Bryan Cohen Jun. 5, 2014, 8:44pm

BINGHAMTON, N.Y. (Legal Newsline) - New York Attorney General Eric Schneiderman announced a settlement on Monday with a Broome County area limo service to resolve allegations it failed to pay tips to drivers.

Coachmaster asked consumers making reservations for transportation services if they would like the driver gratuity to be included on the final invoice, instead of paying the gratuity directly to the driver at the time of service. The company allegedly failed to pay all of the tips to drivers, keeping approximately one-third of the tip amount for its own administrative purposes. Coachmaster allegedly failed to tell consumers that a portion of the gratuity included on the final invoice would be retained by the company.

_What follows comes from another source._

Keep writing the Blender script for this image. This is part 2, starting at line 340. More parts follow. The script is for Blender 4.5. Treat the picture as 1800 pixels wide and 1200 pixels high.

New York's Labor Law and regulations prohibit an employer from retaining any part of gratuities that are meant for employees.

"Making New York more affordable for the middle class starts with standing up for workers," Schneiderman said. "Employers must not take any portion of their employees' tips. My office will prosecute those who engage in wage theft and fight to protect the hard-earned wages of everyday New Yorkers."

Under the terms of the settlement, Coachmaster will pay $20,000 in restitution to affected employees and a $20,000 civil penalty. The agreement also requires the company to comply with the law in the future.